If the handle is going to have a round profile, then it makes the most sense to turn it on a lathe, perhaps with the pommel glued to it (made of a different type of wood). That will require laminating several pieces of wood together, in order to make a block that’s thick enough to turn. As I just mentioned for the guard, the easiest way to make sure there is a perfect hole for the tang is to leave that as a void when the pieces are glued together.

One great way of doing this is to cut a spacer piece the same size as the tang and wax oil it thoroughly. Then make the laminate, setting that piece in place, as if it were the tang. Once the wood is glued together and clamped, this spacer can be knocked out. The wax will keep the glue from sticking to it.

Turning the handle or the handle and pommel is just like any other spindle turning project, with the exception of its intended use. It is important to keep in mind that the handle has to be comfortable in the hand, so the size must be good for the user’s hand.

When making the handle out of two pieces, start by cutting out two identical blanks from ¾” thick hardwood boards. The first thing that should be done to these is to cut the channel for the sword’s tang. One-half the thickness is taken out of each piece, leaving just enough spare room for gluing.

Set the two blanks on the sword’s tang to verify their fit. Check the edges to ensure that they meet up well and don’t need to be trimmed to match up with each other. Then mark the pieces, so that they will be put together the same way every time.

The outside edges of the handle blanks can be rounded with a roundover bit in a router table. Then finish shaping with a sander.

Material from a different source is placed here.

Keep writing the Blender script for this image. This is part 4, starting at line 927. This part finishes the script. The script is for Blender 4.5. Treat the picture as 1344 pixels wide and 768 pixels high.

Cutting a piece of scrap, the same dimensions as the tang, and putting it inside the two pieces of the handle, while shaping and sanding them will help keep the pieces aligned, so that they will come out even.

wooden sword
Wooden swords, Dushan Hanuska

Making the Pommel

If the pommel isn’t turned along with the handle, it will need to be made separately. Either the tang of the blade will need to be long enough to go into the pommel, to hold everything together; or the pommel will need a piece sticking out of it, which will go into the handle, as an extension of the blade’s tang. Either way, there needs to be some piece of wood going between the two pieces, in order to ensure that they are held together.

Pommels can be many different shapes, so there is plenty of reason why the pommel for a sword may not be able to be turned on the lathe. In that case, the pommel will probably be cut out of ¾” to 1” thick stock, outlining it on a scroll saw. Then the edges can be profiled on a router table, just like the handle.

Assembling the Sword

In most cases, it’s actually easier to assemble the entire sword at once, rather than just sticking two parts together at a time. The various parts are glued together, using ample glue on all surfaces. Clamping can be problematic, but a single long bar clamp is adequate for clamping everything. Just put a soft pad at both ends to prevent damaging the sword.

Once the glue has had time to dry, the sword will need some final sanding, before finishing it with either varnish or oil. An oil/beeswax mix is nice, as it will have a great luster to it.

Making a Sword that’s More Decorative

As with their metal cousins, wood swords can be decorated in a variety of different ways. It was not uncommon for the hilts of swords used by nobility to be adorned with gems, as well as extensive carving. All of this can be done as well with a wood sword.

Another idea is to use wood inlay for decorative work, especially on the hilt. The diamond pattern particular to katana handles can be done in this way, especially if a laser cutter or CNC cutter is available to cut out the diamonds. A more simple adornment can be done by drilling holes through the handle and guard, once the sword is assembled, and then gluing hardwood dowels in these holes. Once the glue is dry, the dowels can be cut off and the ends sanded smooth with the surface of the wood. square dowels, rather than round ones, make for an interesting design option.

The only decoration normally done on a blade is engraving. This can be done with a laser engraver, if one is available. The same laser engraver might be used on the hilt as well. It all depends on the artistic vision of the craftsman making the sword.